Q & A with jazz musician Herbie Hancock

Drew Quiriconi, Opinions Editor

Legendary jazz musician Herbie Hancock stopped in Naperville on Oct. 30 to speak about his new memoir, “Possibilities,” at Wentz Concert Hall on the campus of North Central College. Opinions Editor Drew Quiriconi interviewed Hancock on a variety of topics, from his book to music and religion.  

Screen Shot 2014-11-05 at 9.17.21 PM
Jack Mouse, North Central College jazz studies professor, interviews Herbie Hancock at Wentz Concert Hall. (Photo courtesy of North Central College)

CT: You talk a lot about how Buddhism has had such a significant influence on your life and music. What would you say is the most overarching way that it has impacted you?

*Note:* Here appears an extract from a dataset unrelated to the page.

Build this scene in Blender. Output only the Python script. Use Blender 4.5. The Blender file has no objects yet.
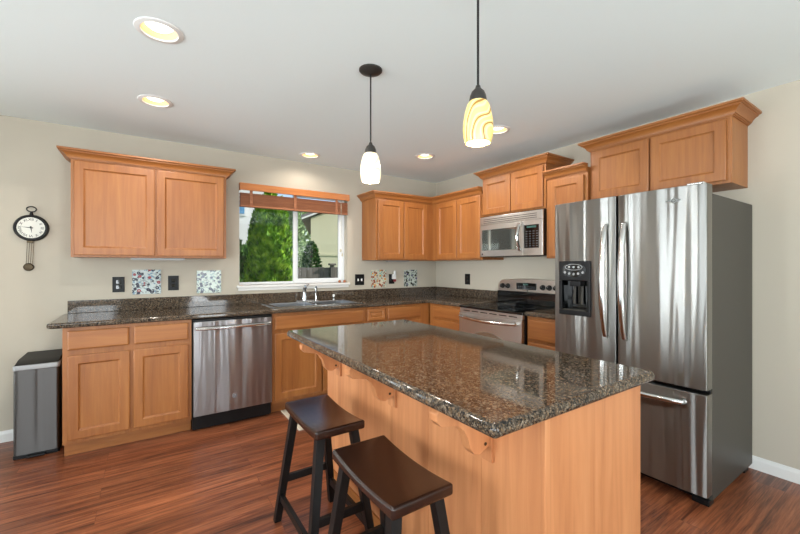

Herbie Hancock (HH): Actually, it is Buddhism…it has changed my life, reshaped my life from a deeper perspective.

CT: There is a long list of people you have played with. Who would you say most meshed the best with your style?

HH: Let me explain it to you; I usually hate questions that make me find just one person that things work better or whatever, this hierarchical kind of thinking. I’m much more into egalitarian type of thinking. Everyone is an individual, so each one has something to offer. Each of them meshes, like a tapestry. There is no hierarchical thinking behind it.

CT: In your book, you talked about how when you first went to Grinnell College, you decided you were going to be an engineering major, but after your experience putting together the concert, you decided that you were going to get a music major. What would you say to those who want to go into music, but are apprehensive?

HH: At first I wasn’t courageous, but the decision was kind of made for me and that is not always going to happen. The thing is you have to do what is in your heart, and sometimes that means taking a risk. It is really about fighting over your fears.

CT: How would you describe musical soloing to someone who is a non-musician? Because it is such a huge gap, and it is such a big part of jazz.

HH: That usually stems from the African-American culture, because that’s really the origin of music in America anyway. Usually it is a funkier sound that comes from the hearts of ordinary people, working class people.